§ **WHAT YOU HAVE TO DO**:
Your task is to write out the complete listing exactly as it is shown.

········

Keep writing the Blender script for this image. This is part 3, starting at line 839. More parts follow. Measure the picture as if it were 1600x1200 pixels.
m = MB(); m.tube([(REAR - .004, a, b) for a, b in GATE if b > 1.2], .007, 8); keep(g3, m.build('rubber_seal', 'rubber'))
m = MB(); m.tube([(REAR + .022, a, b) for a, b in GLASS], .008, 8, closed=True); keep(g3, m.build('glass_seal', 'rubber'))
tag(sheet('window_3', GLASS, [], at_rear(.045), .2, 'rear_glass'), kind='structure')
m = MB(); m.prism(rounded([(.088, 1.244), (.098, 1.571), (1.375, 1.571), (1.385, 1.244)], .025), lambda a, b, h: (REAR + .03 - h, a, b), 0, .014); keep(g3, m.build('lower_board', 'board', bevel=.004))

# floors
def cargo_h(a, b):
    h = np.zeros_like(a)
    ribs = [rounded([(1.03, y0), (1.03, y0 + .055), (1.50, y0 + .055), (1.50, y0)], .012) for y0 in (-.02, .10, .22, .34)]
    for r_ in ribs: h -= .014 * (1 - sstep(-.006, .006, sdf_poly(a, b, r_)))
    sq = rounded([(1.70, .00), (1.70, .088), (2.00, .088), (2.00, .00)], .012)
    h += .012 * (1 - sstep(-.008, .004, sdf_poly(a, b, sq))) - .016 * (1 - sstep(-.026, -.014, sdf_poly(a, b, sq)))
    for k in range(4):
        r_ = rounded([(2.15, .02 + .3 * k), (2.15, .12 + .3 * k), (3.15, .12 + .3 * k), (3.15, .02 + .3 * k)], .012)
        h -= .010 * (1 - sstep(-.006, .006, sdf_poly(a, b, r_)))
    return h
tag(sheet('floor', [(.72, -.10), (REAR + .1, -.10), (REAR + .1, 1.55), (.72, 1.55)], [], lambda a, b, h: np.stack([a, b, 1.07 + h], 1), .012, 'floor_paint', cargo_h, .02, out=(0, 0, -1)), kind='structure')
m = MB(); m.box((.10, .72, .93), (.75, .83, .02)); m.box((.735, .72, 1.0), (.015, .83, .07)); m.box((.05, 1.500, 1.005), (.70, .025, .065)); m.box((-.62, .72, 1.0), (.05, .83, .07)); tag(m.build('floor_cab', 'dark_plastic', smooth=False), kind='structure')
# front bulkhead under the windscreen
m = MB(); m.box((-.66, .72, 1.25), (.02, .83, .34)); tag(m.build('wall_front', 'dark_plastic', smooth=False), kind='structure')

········

§ **WRITTEN REPLY**:
Keep writing the Blender script for this image. This is part 3, starting at line 839. More parts follow. Measure the picture as if it were 1600x1200 pixels.
m = MB(); m.tube([(REAR - .004, a, b) for a, b in GATE if b > 1.2], .007, 8); keep(g3, m.build('rubber_seal', 'rubber'))
m = MB(); m.tube([(REAR + .022, a, b) for a, b in GLASS], .008, 8, closed=True); keep(g3, m.build('glass_seal', 'rubber'))
tag(sheet('window_3', GLASS, [], at_rear(.045), .2, 'rear_glass'), kind='structure')
m = MB(); m.prism(rounded([(.088, 1.244), (.098, 1.571), (1.375, 1.571), (1.385, 1.244)], .025), lambda a, b, h: (REAR + .03 - h, a, b), 0, .014); keep(g3, m.build('lower_board', 'board', bevel=.004))

# floors
def cargo_h(a, b):
    h = np.zeros_like(a)
    ribs = [rounded([(1.03, y0), (1.03, y0 + .055), (1.50, y0 + .055), (1.50, y0)], .012) for y0 in (-.02, .10, .22, .34)]
    for r_ in ribs: h -= .014 * (1 - sstep(-.006, .006, sdf_poly(a, b, r_)))
    sq = rounded([(1.70, .00), (1.70, .088), (2.00, .088), (2.00, .00)], .012)
    h += .012 * (1 - sstep(-.008, .004, sdf_poly(a, b, sq))) - .016 * (1 - sstep(-.026, -.014, sdf_poly(a, b, sq)))
    for k in range(4):
        r_ = rounded([(2.15, .02 + .3 * k), (2.15, .12 + .3 * k), (3.15, .12 + .3 * k), (3.15, .02 + .3 * k)], .012)
        h -= .010 * (1 - sstep(-.006, .006, sdf_poly(a, b, r_)))
    return h
tag(sheet('floor', [(.72, -.10), (REAR + .1, -.10), (REAR + .1, 1.55), (.72, 1.55)], [], lambda a, b, h: np.stack([a, b, 1.07 + h], 1), .012, 'floor_paint', cargo_h, .02, out=(0, 0, -1)), kind='structure')
m = MB(); m.box((.10, .72, .93), (.75, .83, .02)); m.box((.735, .72, 1.0), (.015, .83, .07)); m.box((.05, 1.500, 1.005), (.70, .025, .065)); m.box((-.62, .72, 1.0), (.05, .83, .07)); tag(m.build('floor_cab', 'dark_plastic', smooth=False), kind='structure')
# front bulkhead under the windscreen
m = MB(); m.box((-.66, .72, 1.25), (.02, .83, .34)); tag(m.build('wall_front', 'dark_plastic', smooth=False), kind='structure')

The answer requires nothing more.